This past summer, I had roughly a 40 hour period to
myself. Since having children, solitary time has been an endangered species. I’ve
gotten more of it as my lamblets have grown, but this past summer’s time was
unique. I was lakeside in Wisconsin,
was away from computers, to-do lists, any number of those normal distractions.
I had approx. 40 hours alone with my thoughts. Grizzled and the girls were up
with me, but were heading off to visit a friend’s place further north. Being
the chicken-shit I turn into after dark, I insisted he leave the dog. As I’ve
mentioned before, scary books and movies were a steady part of my entertainment
diet while growing up. It takes me about 2 seconds to imagine that small noise
I heard in the basement is really some scary creature come to life. Yes, I kept
the dog and probably slept with strategic lights on. I want to see the creature
that finally attacks me just so I have proof that all of this fear has been
valid!!!
But… aside from goblins and ghoulies and things
that go bump in the night, I had time to myself. I first plotted the best way
to spend this time. Do I pull out the sketchbook? Do I do nothing and laze in the
sun? I opted to finish the book and magazine I had brought with. I used to
blaze through magazines and books. I never had enough around. That was another
thing that went away after children. Losing myself in a book is now the
exception and not the rule. I miss it, but somehow, part of my brain keeps
telling me I need to be present. It keeps telling me I have other things to do.

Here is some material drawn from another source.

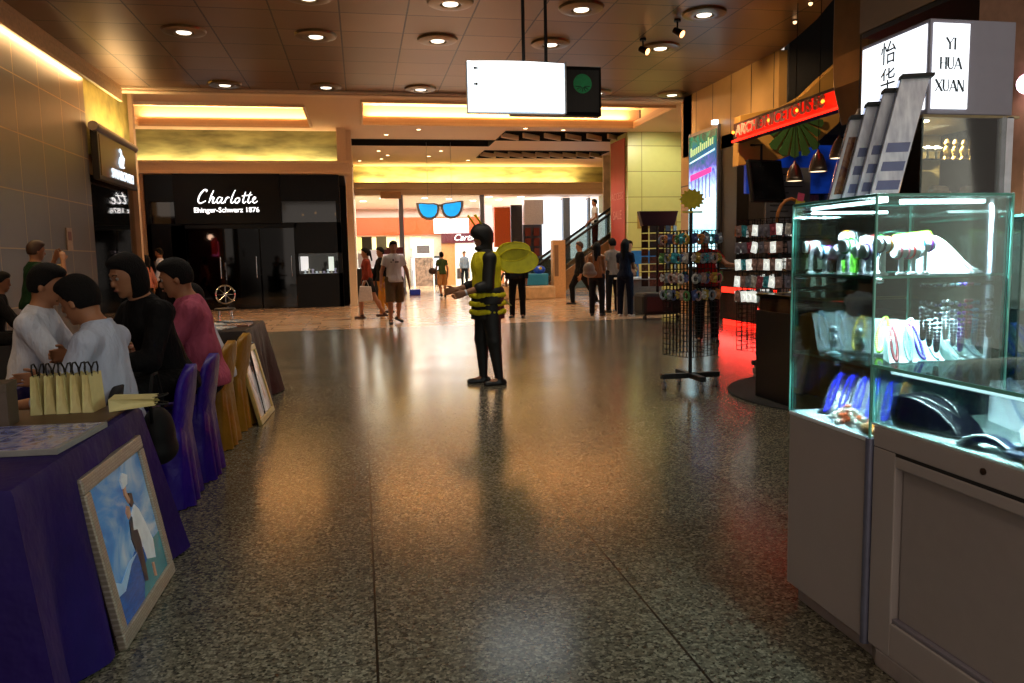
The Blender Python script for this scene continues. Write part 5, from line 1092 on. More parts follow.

I can now forget I even started a book. I have a stack (maybe 3) of books
beside my bed that have been started, but never finished. They are waiting, but
if enough time goes by, I’ll probably forget I ever started them in the first
place.
During the 40 hours, however, I was going to finish
my book and I did. I forgot how much reading you can do when you have ABSOLUTELY
NO OTHER DISTRACTIONS! I blew through the book, blew through the magazine and
had at least 38 hours left… I needed another book. I looked around the house to
see what other people had left. The selection was at an all-time low. I was
reduced to choosing between some sappy romance thingie and Ruth Reichl’s, “Comfort
Me With Apples”. I had read, “Tender to the Bone” and had enjoyed it so this
seemed like a fine choice…. not too deep, not too sappy, not too, too. Ruth is
funny and she intersperses her books with wonderful recipes so in I went. I surfaced
about 5 hours later. Again, I had forgotten how fast you can read something
when there are absolutely no other distractions. I had killed off the last
piece of reading and was now left with my thoughts and instead of thinking about the raptors that live behind the furnace, this is where they took me.
Wouldn’t it be nice if we had all been born with a
recipe card for our life? If you were meant to make a pot roast, you would have
been born with something that said, “Pot Roast” and a nice list of ingredients.
“Mr. and Mrs. Smith, you are the proud parents of what is to be a splendid pot
roast!” Just think of all of the struggles, questions, quandaries you would do
away with if you knew you were supposed to be a pot roast. If you had by chance
been born into a Chicken Marsala family and they were giving you grief for not
fitting the Chicken Marsala mold, you could merely flash them your recipe card
and say, “See! I’m a POT ROAST!” They might still want you to be a Chicken
Marsala, but arguing would be pointless.
I was then thinking, would this take too much mystery
out of life? Would this make life too mundane, too boring? What if someone is
born with a recipe card that says, “Tuna Casserole”, but they decide they are
going to be Sashimi? No one should be stopped from setting their sights high and
if they feel like becoming Sashimi, then why should they be hindered by having Tuna
Casserole on their card? And maybe after they’ve become the best Sashimi they
can, then maybe in their golden years, they can use the leftovers for tuna casserole...
Okay, so then I was thinking, what if we were just
born with our list of ingredients? That list of ingredients of course being our
talents. Most people think talents are obvious, but what I have come to see during
my brief time here on planet Earth is that most people aren’t sure of them. They
think they know what they have. They think, they pray that they have all the makings of a grand
chocolate cake, but what if they’re missing baking powder? What then??? Wouldn’t
it just be nice to know for sure before strolling out your *chocolate cake*
only to be told you made *brownies*? I’m thinking it would be nice to know. You
could always alter your recipes, you could always choose not to make anything,
but just enjoy others, we do have free will, but I’m still thinking, it would be
nice to know. It would be nice to have a clue, to have a ingredient card sent along
with you when you start this voyage called life.
But then maybe the best or most interesting or
funniest recipes come from flying by the seat of your pants and making it work
no matter what your ingredients. Look at Ritz Mock Apple Pie! It’s apple pie
sans apples! Maybe you just need to make
whatever, to go for the gusto and to heck with what the Chicken Marsala’s of
the world are saying. I’d hate to think I had gotten to the end of my life and
had played it safe, and even though I had made wonderful brownies, had then
looked in my grocery sack and saw a huge can of unopened baking powder.